## What is needed
Count how many lines contain "wide" and reply with that number only.

## Source material
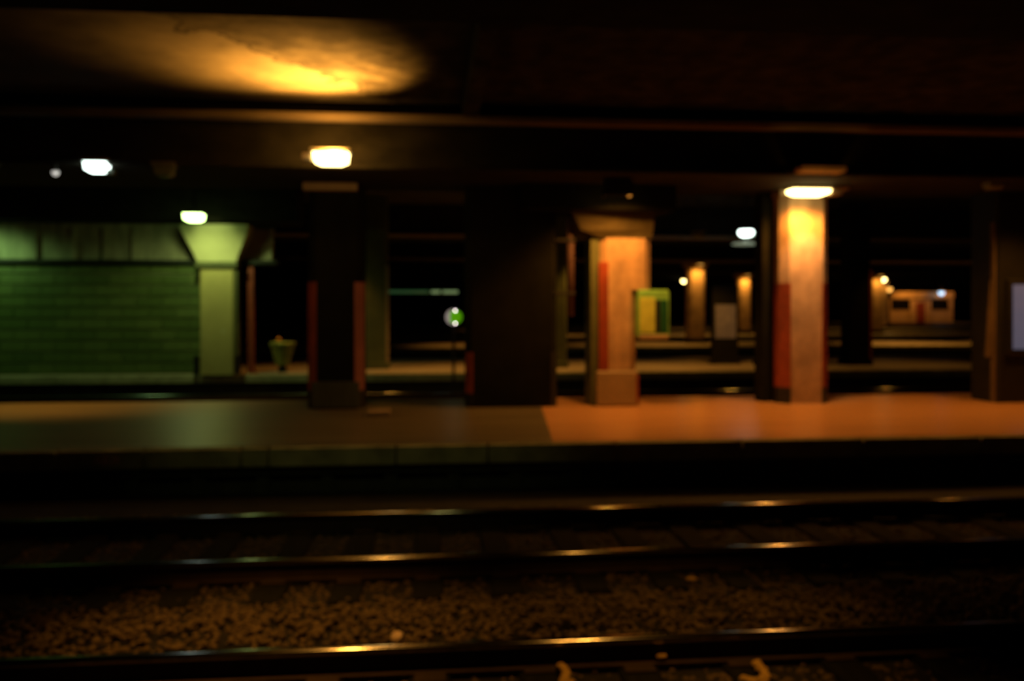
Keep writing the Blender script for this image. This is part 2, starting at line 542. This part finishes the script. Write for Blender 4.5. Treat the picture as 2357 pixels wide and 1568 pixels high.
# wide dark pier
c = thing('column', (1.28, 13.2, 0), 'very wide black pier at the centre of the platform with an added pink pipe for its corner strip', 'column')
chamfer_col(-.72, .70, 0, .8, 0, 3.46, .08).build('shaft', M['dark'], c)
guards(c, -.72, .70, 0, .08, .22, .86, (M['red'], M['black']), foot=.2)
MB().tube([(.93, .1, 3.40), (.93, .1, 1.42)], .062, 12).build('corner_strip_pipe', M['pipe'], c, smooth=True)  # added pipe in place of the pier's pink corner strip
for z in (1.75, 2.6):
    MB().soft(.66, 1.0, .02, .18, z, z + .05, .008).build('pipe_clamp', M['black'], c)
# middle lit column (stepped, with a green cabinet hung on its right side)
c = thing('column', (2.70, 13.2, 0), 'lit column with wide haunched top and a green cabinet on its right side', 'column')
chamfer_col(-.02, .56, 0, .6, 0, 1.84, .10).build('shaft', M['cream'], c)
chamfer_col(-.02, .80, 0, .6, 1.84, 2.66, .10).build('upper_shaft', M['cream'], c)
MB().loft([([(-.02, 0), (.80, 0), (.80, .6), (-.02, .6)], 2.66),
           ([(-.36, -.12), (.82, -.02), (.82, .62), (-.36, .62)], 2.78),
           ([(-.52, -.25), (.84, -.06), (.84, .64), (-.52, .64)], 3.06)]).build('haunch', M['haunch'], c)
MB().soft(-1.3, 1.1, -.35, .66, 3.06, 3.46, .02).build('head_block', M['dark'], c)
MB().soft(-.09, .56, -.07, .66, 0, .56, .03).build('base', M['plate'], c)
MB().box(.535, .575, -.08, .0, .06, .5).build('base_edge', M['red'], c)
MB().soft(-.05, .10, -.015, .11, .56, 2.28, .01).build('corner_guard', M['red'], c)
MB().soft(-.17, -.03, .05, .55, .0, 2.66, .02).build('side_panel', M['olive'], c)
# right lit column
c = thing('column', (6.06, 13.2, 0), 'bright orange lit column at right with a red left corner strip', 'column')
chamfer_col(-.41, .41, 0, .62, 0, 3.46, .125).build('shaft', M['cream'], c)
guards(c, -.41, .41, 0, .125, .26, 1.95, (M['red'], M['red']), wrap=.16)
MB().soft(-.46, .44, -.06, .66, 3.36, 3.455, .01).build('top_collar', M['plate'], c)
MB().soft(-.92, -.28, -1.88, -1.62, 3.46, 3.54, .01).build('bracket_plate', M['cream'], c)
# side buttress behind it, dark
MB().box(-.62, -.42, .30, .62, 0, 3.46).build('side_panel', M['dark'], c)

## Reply
4